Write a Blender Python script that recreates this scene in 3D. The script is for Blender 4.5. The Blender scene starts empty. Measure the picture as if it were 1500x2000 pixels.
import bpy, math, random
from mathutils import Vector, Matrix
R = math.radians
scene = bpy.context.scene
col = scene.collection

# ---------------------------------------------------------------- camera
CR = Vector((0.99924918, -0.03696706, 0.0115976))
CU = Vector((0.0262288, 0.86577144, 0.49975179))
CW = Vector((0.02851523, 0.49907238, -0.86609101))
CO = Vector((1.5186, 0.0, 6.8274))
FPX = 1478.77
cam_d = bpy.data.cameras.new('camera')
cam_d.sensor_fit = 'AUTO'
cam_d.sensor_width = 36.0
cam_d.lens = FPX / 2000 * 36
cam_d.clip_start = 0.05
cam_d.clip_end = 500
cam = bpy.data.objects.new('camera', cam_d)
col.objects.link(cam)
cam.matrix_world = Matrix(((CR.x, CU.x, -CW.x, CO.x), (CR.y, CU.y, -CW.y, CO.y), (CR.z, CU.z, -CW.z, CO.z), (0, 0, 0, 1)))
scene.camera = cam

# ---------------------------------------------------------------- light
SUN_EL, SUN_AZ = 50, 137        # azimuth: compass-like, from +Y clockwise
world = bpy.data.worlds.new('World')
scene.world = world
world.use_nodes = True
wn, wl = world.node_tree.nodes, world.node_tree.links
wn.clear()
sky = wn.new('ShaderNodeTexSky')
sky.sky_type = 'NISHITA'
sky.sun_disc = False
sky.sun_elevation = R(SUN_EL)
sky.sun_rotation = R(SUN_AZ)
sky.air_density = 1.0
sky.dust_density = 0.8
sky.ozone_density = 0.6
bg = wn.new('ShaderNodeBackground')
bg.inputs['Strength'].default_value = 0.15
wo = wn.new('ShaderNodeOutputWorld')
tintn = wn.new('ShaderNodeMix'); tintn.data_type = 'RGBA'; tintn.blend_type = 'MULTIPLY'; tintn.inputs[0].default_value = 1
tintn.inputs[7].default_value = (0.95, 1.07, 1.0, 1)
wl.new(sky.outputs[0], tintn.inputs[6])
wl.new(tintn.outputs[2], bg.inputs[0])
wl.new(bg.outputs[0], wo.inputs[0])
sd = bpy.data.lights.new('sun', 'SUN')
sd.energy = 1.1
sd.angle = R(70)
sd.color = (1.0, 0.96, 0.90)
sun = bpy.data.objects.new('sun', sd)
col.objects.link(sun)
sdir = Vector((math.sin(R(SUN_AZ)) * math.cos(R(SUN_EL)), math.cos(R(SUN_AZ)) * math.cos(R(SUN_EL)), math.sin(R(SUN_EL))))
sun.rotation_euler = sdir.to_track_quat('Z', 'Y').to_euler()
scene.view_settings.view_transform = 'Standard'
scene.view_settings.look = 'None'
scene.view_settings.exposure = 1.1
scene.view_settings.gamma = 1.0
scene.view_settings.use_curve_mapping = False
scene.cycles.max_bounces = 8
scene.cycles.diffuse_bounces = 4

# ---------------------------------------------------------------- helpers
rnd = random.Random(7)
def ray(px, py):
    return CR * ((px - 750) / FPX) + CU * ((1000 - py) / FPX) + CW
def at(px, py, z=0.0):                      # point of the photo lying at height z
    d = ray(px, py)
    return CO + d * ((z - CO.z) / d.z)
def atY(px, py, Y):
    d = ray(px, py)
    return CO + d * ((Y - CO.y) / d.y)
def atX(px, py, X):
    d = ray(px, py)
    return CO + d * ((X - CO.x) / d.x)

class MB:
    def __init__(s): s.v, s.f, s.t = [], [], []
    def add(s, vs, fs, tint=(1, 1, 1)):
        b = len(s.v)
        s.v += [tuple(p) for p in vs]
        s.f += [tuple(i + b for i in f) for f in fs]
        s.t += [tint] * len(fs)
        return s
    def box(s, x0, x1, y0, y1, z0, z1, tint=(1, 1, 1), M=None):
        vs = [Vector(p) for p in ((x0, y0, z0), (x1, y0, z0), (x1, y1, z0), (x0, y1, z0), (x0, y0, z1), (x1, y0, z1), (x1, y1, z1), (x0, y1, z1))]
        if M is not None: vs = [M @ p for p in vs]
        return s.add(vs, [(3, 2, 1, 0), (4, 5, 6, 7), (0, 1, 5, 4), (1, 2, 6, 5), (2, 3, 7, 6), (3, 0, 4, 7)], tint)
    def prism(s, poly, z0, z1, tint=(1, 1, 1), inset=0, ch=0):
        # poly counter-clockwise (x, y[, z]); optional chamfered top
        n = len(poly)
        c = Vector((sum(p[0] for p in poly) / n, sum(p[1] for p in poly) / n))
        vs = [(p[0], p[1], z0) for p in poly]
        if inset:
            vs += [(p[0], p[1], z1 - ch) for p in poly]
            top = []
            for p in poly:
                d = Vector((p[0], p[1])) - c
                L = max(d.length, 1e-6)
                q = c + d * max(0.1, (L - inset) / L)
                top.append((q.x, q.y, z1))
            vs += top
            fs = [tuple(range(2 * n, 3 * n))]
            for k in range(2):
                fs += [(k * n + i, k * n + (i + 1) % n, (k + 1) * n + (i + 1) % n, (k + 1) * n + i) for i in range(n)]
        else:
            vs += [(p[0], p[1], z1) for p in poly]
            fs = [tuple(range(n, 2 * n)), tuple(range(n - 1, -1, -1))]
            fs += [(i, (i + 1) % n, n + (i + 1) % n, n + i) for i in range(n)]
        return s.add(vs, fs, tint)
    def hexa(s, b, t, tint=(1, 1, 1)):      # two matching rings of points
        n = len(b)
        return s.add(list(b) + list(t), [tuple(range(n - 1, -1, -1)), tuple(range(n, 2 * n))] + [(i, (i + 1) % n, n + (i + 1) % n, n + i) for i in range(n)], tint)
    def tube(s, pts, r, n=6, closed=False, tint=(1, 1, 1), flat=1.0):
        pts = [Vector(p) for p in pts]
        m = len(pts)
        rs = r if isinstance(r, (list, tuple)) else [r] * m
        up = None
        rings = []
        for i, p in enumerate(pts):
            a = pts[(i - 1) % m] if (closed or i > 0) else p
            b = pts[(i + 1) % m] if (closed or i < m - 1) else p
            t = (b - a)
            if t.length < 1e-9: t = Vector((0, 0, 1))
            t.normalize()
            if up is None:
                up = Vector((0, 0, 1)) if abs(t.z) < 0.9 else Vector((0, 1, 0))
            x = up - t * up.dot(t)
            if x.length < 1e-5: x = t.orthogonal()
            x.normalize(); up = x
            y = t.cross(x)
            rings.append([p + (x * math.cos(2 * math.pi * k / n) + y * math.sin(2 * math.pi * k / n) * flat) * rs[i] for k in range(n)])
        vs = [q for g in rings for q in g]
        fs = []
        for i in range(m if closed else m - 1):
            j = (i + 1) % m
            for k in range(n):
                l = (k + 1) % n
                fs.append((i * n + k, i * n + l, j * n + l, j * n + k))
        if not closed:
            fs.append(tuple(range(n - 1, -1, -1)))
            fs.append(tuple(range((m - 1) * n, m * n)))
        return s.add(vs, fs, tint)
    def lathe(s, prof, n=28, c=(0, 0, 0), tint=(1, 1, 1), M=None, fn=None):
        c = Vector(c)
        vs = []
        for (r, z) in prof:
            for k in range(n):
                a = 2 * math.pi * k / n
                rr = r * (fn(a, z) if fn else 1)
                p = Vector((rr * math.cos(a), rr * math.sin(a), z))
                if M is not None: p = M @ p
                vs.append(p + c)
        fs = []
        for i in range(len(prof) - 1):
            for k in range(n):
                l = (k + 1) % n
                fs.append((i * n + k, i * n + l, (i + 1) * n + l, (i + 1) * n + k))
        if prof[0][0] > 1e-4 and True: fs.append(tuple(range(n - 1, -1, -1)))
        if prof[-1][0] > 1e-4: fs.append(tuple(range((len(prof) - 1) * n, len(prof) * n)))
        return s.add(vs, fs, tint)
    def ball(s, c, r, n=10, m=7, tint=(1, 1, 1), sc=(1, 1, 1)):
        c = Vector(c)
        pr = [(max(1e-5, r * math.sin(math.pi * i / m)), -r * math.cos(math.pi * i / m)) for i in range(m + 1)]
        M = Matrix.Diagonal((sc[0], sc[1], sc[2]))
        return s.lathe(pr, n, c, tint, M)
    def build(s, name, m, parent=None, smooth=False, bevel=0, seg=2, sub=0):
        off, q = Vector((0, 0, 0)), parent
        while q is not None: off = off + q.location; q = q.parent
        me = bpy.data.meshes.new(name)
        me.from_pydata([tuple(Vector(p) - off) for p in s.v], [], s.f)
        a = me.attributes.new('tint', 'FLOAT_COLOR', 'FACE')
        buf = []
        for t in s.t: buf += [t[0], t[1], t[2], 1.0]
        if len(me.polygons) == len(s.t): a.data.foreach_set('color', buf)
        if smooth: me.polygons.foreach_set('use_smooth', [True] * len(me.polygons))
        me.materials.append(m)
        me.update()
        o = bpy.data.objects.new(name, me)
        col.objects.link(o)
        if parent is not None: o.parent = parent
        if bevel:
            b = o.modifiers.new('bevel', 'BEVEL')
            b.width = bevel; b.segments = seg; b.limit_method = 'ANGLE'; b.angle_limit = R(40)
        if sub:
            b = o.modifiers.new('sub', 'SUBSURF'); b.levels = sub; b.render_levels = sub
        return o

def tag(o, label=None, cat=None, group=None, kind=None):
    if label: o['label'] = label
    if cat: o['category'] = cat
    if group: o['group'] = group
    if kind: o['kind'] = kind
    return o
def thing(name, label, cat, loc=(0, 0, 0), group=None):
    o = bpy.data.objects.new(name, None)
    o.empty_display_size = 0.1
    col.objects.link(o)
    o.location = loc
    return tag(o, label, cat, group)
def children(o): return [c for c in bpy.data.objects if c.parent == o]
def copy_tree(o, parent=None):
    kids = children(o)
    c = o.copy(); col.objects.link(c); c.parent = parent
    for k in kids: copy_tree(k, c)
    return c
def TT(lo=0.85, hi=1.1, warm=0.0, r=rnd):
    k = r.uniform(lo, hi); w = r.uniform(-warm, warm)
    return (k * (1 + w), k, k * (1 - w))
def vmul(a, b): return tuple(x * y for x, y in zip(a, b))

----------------

EXERCISE OBJECTIVE:
Quote exactly the stretch of lines above that starts at the first one and ends at the line with "col = scene.collection", and nothing beyond it.

ANSWER IN FULL:
Write a Blender Python script that recreates this scene in 3D. The script is for Blender 4.5. The Blender scene starts empty. Measure the picture as if it were 1500x2000 pixels.
import bpy, math, random
from mathutils import Vector, Matrix
R = math.radians
scene = bpy.context.scene
col = scene.collection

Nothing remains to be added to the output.